=== EXERCISE DATA ===
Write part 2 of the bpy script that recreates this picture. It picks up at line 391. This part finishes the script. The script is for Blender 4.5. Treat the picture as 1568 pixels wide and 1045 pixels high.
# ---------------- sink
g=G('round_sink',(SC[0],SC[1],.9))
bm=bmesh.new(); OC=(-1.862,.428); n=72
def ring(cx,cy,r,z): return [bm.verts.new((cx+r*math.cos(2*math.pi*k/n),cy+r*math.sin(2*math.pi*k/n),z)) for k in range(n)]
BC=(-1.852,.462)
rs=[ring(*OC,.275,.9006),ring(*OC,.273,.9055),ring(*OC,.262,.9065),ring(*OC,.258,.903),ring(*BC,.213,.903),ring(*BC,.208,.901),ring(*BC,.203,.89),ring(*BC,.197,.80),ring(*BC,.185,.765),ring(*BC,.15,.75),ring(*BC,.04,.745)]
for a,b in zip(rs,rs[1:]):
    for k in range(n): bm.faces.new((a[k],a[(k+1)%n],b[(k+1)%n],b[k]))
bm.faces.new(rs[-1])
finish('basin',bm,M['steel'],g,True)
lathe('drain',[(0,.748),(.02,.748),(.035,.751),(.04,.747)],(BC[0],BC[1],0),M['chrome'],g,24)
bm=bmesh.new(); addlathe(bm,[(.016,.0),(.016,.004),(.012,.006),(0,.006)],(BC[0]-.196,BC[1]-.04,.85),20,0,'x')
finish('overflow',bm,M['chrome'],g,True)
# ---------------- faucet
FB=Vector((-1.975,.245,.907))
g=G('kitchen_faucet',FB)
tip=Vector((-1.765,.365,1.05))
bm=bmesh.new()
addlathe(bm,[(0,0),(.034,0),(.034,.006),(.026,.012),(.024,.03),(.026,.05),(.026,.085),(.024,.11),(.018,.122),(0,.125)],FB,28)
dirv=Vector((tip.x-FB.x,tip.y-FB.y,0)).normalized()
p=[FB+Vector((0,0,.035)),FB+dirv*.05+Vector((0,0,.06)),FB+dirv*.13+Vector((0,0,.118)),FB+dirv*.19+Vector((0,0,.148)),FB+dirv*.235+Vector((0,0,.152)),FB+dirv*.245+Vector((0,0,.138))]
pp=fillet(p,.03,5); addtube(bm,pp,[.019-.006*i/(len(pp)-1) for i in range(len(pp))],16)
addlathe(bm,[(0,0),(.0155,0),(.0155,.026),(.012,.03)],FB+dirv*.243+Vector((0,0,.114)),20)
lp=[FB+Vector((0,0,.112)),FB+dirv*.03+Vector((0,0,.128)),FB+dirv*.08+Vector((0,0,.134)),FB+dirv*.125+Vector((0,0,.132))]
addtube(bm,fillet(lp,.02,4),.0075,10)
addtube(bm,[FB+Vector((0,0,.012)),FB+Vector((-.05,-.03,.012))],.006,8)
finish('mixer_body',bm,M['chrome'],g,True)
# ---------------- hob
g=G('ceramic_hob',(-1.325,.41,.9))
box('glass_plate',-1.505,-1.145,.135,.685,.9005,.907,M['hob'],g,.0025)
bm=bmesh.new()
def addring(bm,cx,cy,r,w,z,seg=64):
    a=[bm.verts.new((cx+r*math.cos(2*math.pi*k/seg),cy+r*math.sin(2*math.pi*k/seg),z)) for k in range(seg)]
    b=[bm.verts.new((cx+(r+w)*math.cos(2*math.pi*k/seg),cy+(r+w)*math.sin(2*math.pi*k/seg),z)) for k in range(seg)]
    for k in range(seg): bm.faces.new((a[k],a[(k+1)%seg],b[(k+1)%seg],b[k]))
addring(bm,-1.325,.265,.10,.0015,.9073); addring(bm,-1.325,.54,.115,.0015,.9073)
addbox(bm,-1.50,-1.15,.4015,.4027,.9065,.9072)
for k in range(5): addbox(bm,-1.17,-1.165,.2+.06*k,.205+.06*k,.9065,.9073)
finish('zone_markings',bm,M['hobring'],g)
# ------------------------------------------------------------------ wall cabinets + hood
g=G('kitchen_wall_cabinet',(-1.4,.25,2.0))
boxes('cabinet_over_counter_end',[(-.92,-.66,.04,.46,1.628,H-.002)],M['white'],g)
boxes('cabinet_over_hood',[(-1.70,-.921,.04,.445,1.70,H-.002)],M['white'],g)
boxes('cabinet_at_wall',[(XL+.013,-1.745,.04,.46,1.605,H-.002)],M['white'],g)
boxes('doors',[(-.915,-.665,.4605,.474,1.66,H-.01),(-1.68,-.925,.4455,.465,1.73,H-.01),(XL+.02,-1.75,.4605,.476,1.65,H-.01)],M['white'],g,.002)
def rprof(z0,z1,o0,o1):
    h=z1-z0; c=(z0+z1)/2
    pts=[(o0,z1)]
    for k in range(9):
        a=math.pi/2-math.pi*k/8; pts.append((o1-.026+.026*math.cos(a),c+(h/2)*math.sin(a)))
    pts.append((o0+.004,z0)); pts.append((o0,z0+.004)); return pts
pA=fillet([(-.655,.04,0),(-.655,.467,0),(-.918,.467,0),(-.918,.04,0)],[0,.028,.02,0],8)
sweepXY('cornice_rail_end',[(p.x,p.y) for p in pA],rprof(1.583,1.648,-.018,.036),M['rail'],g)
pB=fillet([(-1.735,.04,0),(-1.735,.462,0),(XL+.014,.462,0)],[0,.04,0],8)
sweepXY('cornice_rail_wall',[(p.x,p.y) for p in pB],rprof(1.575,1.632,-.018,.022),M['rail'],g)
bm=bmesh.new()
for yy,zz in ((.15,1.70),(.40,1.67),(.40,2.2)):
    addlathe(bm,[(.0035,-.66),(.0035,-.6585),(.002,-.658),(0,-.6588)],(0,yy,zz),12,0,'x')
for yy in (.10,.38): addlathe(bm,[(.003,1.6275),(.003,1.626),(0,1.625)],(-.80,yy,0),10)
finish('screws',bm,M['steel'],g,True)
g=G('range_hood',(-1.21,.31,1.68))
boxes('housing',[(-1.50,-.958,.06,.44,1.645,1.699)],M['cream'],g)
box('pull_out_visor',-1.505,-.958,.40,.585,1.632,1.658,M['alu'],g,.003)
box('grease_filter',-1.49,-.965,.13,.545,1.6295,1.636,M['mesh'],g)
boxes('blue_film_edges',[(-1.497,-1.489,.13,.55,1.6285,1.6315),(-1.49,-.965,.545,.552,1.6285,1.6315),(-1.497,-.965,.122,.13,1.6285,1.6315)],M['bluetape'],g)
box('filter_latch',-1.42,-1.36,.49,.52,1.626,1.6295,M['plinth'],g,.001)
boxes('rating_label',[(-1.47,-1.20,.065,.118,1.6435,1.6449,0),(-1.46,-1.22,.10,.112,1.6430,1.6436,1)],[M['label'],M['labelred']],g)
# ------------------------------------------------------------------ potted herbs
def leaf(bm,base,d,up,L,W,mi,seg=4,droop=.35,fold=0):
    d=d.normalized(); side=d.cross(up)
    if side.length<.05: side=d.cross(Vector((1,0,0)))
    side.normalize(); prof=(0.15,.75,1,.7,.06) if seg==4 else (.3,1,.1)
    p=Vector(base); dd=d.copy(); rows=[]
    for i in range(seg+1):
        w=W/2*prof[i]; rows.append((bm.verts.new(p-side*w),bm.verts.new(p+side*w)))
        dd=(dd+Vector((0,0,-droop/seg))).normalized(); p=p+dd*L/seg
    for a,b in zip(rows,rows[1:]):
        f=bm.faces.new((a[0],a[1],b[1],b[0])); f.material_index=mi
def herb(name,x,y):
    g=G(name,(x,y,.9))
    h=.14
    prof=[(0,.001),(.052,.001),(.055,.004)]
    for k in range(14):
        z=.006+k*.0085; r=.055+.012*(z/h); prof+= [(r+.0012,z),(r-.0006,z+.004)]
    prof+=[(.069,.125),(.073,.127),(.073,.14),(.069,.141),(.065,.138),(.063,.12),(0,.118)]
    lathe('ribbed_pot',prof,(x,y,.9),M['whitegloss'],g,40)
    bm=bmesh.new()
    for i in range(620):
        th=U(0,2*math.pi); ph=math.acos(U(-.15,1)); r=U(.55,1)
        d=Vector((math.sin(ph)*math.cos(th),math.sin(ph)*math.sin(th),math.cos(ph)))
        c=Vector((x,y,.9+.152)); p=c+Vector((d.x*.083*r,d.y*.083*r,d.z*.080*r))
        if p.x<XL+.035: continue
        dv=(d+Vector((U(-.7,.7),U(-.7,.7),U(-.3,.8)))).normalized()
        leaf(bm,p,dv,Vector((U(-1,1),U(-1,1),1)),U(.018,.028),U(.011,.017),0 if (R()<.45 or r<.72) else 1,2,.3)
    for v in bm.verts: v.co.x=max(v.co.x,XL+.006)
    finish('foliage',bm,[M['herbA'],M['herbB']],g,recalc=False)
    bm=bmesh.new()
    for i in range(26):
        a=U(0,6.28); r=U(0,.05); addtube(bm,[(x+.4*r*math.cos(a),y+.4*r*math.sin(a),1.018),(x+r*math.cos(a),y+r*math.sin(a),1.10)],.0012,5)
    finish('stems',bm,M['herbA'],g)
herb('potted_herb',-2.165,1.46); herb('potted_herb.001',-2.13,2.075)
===
=== EXERCISE DATA ===
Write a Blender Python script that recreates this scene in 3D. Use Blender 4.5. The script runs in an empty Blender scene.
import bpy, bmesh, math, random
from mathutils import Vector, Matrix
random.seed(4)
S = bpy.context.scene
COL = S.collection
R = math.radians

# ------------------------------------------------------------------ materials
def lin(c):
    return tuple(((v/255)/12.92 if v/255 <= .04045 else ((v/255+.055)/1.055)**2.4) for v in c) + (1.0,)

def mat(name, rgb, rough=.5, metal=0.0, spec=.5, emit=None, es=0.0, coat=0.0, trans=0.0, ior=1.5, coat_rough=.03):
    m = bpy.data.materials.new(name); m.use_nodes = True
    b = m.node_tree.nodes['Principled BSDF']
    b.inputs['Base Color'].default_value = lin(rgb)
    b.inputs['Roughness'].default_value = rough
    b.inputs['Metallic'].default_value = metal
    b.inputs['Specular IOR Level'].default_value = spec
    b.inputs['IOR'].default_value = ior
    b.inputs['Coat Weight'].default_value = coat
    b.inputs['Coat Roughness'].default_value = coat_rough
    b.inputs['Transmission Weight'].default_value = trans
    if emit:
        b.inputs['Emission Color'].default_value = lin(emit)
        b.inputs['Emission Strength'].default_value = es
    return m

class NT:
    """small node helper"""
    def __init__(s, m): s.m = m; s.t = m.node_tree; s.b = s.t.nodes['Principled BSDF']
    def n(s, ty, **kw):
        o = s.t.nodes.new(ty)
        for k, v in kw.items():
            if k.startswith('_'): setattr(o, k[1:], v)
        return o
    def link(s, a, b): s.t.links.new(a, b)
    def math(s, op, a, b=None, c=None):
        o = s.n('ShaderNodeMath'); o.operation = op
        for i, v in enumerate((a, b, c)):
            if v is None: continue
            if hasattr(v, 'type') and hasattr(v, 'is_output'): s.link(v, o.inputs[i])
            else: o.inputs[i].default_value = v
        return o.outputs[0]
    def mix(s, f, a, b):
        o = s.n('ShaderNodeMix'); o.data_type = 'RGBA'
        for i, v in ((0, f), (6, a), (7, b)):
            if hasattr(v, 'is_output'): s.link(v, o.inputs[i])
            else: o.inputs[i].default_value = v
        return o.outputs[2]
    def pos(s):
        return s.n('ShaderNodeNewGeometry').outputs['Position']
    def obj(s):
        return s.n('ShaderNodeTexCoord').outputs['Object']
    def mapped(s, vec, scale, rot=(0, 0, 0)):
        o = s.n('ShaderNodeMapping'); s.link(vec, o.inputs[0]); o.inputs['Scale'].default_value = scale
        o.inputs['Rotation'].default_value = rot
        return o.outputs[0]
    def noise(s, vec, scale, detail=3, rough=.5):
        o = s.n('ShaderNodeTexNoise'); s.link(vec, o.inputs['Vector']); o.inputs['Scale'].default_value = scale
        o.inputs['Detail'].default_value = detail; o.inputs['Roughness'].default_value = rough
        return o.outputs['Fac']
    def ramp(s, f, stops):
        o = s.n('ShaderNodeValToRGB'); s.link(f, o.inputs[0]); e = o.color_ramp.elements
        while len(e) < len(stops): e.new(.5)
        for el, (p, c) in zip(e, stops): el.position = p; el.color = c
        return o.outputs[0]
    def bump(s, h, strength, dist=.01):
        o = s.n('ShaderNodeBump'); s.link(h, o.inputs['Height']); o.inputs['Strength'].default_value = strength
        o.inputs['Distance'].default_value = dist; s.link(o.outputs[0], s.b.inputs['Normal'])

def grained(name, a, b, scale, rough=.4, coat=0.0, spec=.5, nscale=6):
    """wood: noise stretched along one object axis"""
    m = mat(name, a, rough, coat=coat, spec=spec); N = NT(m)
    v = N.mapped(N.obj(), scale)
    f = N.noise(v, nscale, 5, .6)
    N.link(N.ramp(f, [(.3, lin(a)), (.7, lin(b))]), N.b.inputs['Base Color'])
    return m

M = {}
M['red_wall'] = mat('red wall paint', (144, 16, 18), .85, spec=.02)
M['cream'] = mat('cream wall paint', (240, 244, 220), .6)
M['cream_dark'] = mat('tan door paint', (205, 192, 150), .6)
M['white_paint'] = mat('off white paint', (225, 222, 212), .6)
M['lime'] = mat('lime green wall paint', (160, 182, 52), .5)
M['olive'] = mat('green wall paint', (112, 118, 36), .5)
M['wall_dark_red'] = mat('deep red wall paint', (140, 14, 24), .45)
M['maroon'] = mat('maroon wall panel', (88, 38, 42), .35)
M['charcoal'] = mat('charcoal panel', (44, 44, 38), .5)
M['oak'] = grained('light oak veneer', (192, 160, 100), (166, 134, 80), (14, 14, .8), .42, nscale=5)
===
Pull out each line of the entries that contains "Blender".

COMPLETE ANSWER —
Write part 2 of the bpy script that recreates this picture. It picks up at line 391. This part finishes the script. The script is for Blender 4.5. Treat the picture as 1568 pixels wide and 1045 pixels high.
Write a Blender Python script that recreates this scene in 3D. Use Blender 4.5. The script runs in an empty Blender scene.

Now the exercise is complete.